Historical Plaque Properties

 

John T. Lauder - Conductor - GTR
47 Grange Street
Stratford, ON
1899


The yellow-brick, storey-and-a-half house at 47 Grange Street was built by long-time railroader John T. Lauder in 1899.

 

John Thomas Lauder was born on December 29, 1849 in Stonebridge, outside Port Colborne, Ontario. He was the only son of Edward F. Lauder and Julia Eliza Edsall. Edward had been born in Cumberland, England about 1826 and came to Canada West (now Ontario) in the 1840s with his parents, Thomas Dixon Lauder and Elizabeth Forrester.

 

At the time of the 1871 Canada census John was working as a farmer on his father’s farm in Egremont, Grey County. About that time he joined the Grand Trunk Railway as a conductor. He worked on several western Ontario runs and in 1872 was on the inaugural run of the line between Stratford and Wiarton, where he looked after passengers for many years.

 

According to one account, John had met Thomas Edison when Edison was a Grand Trunk telegrapher in Stratford, and he was later a member of a “We Knew Edison” club. (Note that Edison was in Stratford only in 1863, when John was still living at home, but he may have met Edison later.)

 

On January 1, 1876 John married Jennie Woods in Stratford. Jennie was the daughter of Arthur Woods and Ellen Heuston and was born in Sherbrooke, Quebec. The Woods family was of Irish origin. John and Jennie had three sons, Alfred, William and Clifford, and a daughter, Pearl. In 1899 the family of six, including Alfred, Clifford, and Pearl, and Jennie’s widowed mother, Ellen, moved from their previous home on Nile Street into the new house at 47 Grange Street, their last residence in Stratford.

 

The neighbouring houses at 47 and 45 Grange Street were built the same year on Lot 49, which appears to have been occupied by a more modest dwelling that was demolished when the lot was severed.

 

By 1904 the Lauder family had left Stratford. The 1911 census shows John has retired and is living with Jennie and 18 year-old Clifford in Corunna, south of Sarnia. John and Jennie enjoyed a long retirement. Jennie died at the age of 80 in 1936. Some years later John moved to London to live with his granddaughter, Mrs. Leslie Hinton.

 

On the occasion of his 100th birthday in 1949 John received congratulatory messages from across Canada and a telegram from the private secretary of King George VI. A long-time Tory, he received a visit from George Drew, then the national leader of the Progressive Conservatives. Even at that age he continued to smoke two or three cigars daily and enjoyed a few “hookers” of whiskey.
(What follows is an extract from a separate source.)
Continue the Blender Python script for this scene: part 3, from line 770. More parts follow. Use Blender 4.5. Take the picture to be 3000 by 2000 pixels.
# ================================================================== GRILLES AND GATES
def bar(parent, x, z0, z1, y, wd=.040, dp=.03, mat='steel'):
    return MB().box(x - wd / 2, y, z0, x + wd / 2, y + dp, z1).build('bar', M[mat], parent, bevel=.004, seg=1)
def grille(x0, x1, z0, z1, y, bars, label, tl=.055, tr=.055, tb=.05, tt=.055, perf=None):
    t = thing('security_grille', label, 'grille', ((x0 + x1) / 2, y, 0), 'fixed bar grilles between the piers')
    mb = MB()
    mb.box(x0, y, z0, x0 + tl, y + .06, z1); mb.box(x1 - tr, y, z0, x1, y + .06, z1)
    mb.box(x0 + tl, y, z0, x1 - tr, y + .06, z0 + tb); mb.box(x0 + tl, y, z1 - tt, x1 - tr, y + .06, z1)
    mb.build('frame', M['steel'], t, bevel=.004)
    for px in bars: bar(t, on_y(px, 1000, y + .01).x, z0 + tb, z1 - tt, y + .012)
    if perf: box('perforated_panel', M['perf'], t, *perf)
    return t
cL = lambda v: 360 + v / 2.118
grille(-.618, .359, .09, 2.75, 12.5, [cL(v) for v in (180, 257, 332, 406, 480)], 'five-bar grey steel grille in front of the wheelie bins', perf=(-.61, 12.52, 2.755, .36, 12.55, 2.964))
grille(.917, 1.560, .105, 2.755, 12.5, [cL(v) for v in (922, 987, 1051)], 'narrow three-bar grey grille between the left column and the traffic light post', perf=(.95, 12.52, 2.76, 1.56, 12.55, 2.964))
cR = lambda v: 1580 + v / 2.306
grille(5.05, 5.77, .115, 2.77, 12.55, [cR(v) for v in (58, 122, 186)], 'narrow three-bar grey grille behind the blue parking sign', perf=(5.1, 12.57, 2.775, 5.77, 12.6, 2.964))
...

Asked the usual question, he attributed his long life to “duck hunting”, a pastime he had given up just a few years before.

 

After a short illness John Lauder died on May 26, 1950 in London. He was buried in Avondale Cemetery. According to his obituary, at his death he was the oldest retired railroad conductor in Canada and also the oldest Canadian member of the International Order of Odd Fellows.

 

A photo of John Lauder appears in the May 27, 1950 edition of the Stratford Beacon Herald.